§ Challenge: Output every line below without omitting or altering anything.

§ Source data:
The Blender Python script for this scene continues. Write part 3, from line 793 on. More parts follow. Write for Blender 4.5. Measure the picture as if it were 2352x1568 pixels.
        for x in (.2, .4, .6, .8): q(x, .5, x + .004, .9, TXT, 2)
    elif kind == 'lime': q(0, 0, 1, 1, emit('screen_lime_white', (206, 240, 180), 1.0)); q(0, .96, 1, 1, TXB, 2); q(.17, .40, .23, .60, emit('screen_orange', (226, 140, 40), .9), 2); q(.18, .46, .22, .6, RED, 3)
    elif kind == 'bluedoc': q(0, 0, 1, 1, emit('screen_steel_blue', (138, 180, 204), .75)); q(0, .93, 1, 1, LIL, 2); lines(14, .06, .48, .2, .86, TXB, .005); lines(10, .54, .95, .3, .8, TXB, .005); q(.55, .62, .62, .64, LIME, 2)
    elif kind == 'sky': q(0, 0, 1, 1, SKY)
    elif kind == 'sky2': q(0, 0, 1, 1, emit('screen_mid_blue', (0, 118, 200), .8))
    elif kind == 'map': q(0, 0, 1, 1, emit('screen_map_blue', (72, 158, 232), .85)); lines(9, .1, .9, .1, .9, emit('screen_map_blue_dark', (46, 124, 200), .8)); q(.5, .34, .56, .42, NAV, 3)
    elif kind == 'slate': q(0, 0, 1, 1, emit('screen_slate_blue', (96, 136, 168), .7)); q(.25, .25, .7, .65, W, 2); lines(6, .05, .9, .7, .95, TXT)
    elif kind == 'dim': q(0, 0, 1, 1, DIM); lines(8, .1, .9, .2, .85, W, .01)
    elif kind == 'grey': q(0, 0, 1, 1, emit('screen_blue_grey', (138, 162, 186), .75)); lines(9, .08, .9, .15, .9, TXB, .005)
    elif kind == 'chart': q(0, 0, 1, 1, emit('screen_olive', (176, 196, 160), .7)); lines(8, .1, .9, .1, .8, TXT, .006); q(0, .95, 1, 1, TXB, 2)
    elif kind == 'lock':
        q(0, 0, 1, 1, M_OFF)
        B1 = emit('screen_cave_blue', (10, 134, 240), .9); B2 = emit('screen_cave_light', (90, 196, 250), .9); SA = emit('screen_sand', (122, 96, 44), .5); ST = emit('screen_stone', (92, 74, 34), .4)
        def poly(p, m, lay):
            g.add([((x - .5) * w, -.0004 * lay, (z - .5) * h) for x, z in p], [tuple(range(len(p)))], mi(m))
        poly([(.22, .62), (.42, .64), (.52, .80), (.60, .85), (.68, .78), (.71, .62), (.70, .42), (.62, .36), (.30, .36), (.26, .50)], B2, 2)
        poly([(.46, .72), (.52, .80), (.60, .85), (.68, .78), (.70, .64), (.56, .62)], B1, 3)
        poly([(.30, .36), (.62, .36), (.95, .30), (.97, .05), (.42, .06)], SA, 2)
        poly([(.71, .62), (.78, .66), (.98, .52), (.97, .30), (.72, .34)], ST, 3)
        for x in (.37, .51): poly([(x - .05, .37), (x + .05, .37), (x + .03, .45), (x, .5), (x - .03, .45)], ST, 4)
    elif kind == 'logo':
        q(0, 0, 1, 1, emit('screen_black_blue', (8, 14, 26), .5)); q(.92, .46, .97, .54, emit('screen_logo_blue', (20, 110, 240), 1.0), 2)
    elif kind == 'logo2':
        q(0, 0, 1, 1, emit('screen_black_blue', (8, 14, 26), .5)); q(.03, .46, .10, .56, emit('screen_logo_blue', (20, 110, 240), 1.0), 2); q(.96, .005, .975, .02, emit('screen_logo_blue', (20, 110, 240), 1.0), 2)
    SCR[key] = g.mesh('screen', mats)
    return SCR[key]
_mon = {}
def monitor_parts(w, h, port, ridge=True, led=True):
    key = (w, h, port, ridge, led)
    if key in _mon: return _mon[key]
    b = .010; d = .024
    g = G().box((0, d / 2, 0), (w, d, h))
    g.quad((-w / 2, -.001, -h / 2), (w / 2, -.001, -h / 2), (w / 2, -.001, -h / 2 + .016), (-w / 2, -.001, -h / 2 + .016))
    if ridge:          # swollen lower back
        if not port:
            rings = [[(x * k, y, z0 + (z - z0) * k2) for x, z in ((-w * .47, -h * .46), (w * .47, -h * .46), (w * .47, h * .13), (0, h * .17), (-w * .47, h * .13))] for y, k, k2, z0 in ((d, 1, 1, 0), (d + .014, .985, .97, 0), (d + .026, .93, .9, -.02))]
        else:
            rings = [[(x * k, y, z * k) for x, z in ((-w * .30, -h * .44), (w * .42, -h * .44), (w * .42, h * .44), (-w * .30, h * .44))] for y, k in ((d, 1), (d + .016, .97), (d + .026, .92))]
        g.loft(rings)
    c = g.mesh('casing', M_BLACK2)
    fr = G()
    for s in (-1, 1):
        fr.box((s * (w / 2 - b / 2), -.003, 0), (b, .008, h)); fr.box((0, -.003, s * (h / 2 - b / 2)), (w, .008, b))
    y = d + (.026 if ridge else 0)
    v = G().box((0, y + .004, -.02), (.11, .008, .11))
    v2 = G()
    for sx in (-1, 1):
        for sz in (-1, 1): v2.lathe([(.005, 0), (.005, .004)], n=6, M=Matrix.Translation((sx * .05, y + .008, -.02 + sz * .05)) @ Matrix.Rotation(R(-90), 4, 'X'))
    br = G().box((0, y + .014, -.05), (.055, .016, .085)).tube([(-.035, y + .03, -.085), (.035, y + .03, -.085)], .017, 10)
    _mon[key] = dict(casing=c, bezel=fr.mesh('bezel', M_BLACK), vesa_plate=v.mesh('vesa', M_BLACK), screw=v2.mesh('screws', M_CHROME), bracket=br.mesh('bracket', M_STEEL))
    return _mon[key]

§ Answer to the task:
The Blender Python script for this scene continues. Write part 3, from line 793 on. More parts follow. Write for Blender 4.5. Measure the picture as if it were 2352x1568 pixels.
        for x in (.2, .4, .6, .8): q(x, .5, x + .004, .9, TXT, 2)
    elif kind == 'lime': q(0, 0, 1, 1, emit('screen_lime_white', (206, 240, 180), 1.0)); q(0, .96, 1, 1, TXB, 2); q(.17, .40, .23, .60, emit('screen_orange', (226, 140, 40), .9), 2); q(.18, .46, .22, .6, RED, 3)
    elif kind == 'bluedoc': q(0, 0, 1, 1, emit('screen_steel_blue', (138, 180, 204), .75)); q(0, .93, 1, 1, LIL, 2); lines(14, .06, .48, .2, .86, TXB, .005); lines(10, .54, .95, .3, .8, TXB, .005); q(.55, .62, .62, .64, LIME, 2)
    elif kind == 'sky': q(0, 0, 1, 1, SKY)
    elif kind == 'sky2': q(0, 0, 1, 1, emit('screen_mid_blue', (0, 118, 200), .8))
    elif kind == 'map': q(0, 0, 1, 1, emit('screen_map_blue', (72, 158, 232), .85)); lines(9, .1, .9, .1, .9, emit('screen_map_blue_dark', (46, 124, 200), .8)); q(.5, .34, .56, .42, NAV, 3)
    elif kind == 'slate': q(0, 0, 1, 1, emit('screen_slate_blue', (96, 136, 168), .7)); q(.25, .25, .7, .65, W, 2); lines(6, .05, .9, .7, .95, TXT)
    elif kind == 'dim': q(0, 0, 1, 1, DIM); lines(8, .1, .9, .2, .85, W, .01)
    elif kind == 'grey': q(0, 0, 1, 1, emit('screen_blue_grey', (138, 162, 186), .75)); lines(9, .08, .9, .15, .9, TXB, .005)
    elif kind == 'chart': q(0, 0, 1, 1, emit('screen_olive', (176, 196, 160), .7)); lines(8, .1, .9, .1, .8, TXT, .006); q(0, .95, 1, 1, TXB, 2)
    elif kind == 'lock':
        q(0, 0, 1, 1, M_OFF)
        B1 = emit('screen_cave_blue', (10, 134, 240), .9); B2 = emit('screen_cave_light', (90, 196, 250), .9); SA = emit('screen_sand', (122, 96, 44), .5); ST = emit('screen_stone', (92, 74, 34), .4)
        def poly(p, m, lay):
            g.add([((x - .5) * w, -.0004 * lay, (z - .5) * h) for x, z in p], [tuple(range(len(p)))], mi(m))
        poly([(.22, .62), (.42, .64), (.52, .80), (.60, .85), (.68, .78), (.71, .62), (.70, .42), (.62, .36), (.30, .36), (.26, .50)], B2, 2)
        poly([(.46, .72), (.52, .80), (.60, .85), (.68, .78), (.70, .64), (.56, .62)], B1, 3)
        poly([(.30, .36), (.62, .36), (.95, .30), (.97, .05), (.42, .06)], SA, 2)
        poly([(.71, .62), (.78, .66), (.98, .52), (.97, .30), (.72, .34)], ST, 3)
        for x in (.37, .51): poly([(x - .05, .37), (x + .05, .37), (x + .03, .45), (x, .5), (x - .03, .45)], ST, 4)
    elif kind == 'logo':
        q(0, 0, 1, 1, emit('screen_black_blue', (8, 14, 26), .5)); q(.92, .46, .97, .54, emit('screen_logo_blue', (20, 110, 240), 1.0), 2)
    elif kind == 'logo2':
        q(0, 0, 1, 1, emit('screen_black_blue', (8, 14, 26), .5)); q(.03, .46, .10, .56, emit('screen_logo_blue', (20, 110, 240), 1.0), 2); q(.96, .005, .975, .02, emit('screen_logo_blue', (20, 110, 240), 1.0), 2)
    SCR[key] = g.mesh('screen', mats)
    return SCR[key]
_mon = {}
def monitor_parts(w, h, port, ridge=True, led=True):
    key = (w, h, port, ridge, led)
    if key in _mon: return _mon[key]
    b = .010; d = .024
    g = G().box((0, d / 2, 0), (w, d, h))
    g.quad((-w / 2, -.001, -h / 2), (w / 2, -.001, -h / 2), (w / 2, -.001, -h / 2 + .016), (-w / 2, -.001, -h / 2 + .016))
    if ridge:          # swollen lower back
        if not port:
            rings = [[(x * k, y, z0 + (z - z0) * k2) for x, z in ((-w * .47, -h * .46), (w * .47, -h * .46), (w * .47, h * .13), (0, h * .17), (-w * .47, h * .13))] for y, k, k2, z0 in ((d, 1, 1, 0), (d + .014, .985, .97, 0), (d + .026, .93, .9, -.02))]
        else:
            rings = [[(x * k, y, z * k) for x, z in ((-w * .30, -h * .44), (w * .42, -h * .44), (w * .42, h * .44), (-w * .30, h * .44))] for y, k in ((d, 1), (d + .016, .97), (d + .026, .92))]
        g.loft(rings)
    c = g.mesh('casing', M_BLACK2)
    fr = G()
    for s in (-1, 1):
        fr.box((s * (w / 2 - b / 2), -.003, 0), (b, .008, h)); fr.box((0, -.003, s * (h / 2 - b / 2)), (w, .008, b))
    y = d + (.026 if ridge else 0)
    v = G().box((0, y + .004, -.02), (.11, .008, .11))
    v2 = G()
    for sx in (-1, 1):
        for sz in (-1, 1): v2.lathe([(.005, 0), (.005, .004)], n=6, M=Matrix.Translation((sx * .05, y + .008, -.02 + sz * .05)) @ Matrix.Rotation(R(-90), 4, 'X'))
    br = G().box((0, y + .014, -.05), (.055, .016, .085)).tube([(-.035, y + .03, -.085), (.035, y + .03, -.085)], .017, 10)
    _mon[key] = dict(casing=c, bezel=fr.mesh('bezel', M_BLACK), vesa_plate=v.mesh('vesa', M_BLACK), screw=v2.mesh('screws', M_CHROME), bracket=br.mesh('bracket', M_STEEL))
    return _mon[key]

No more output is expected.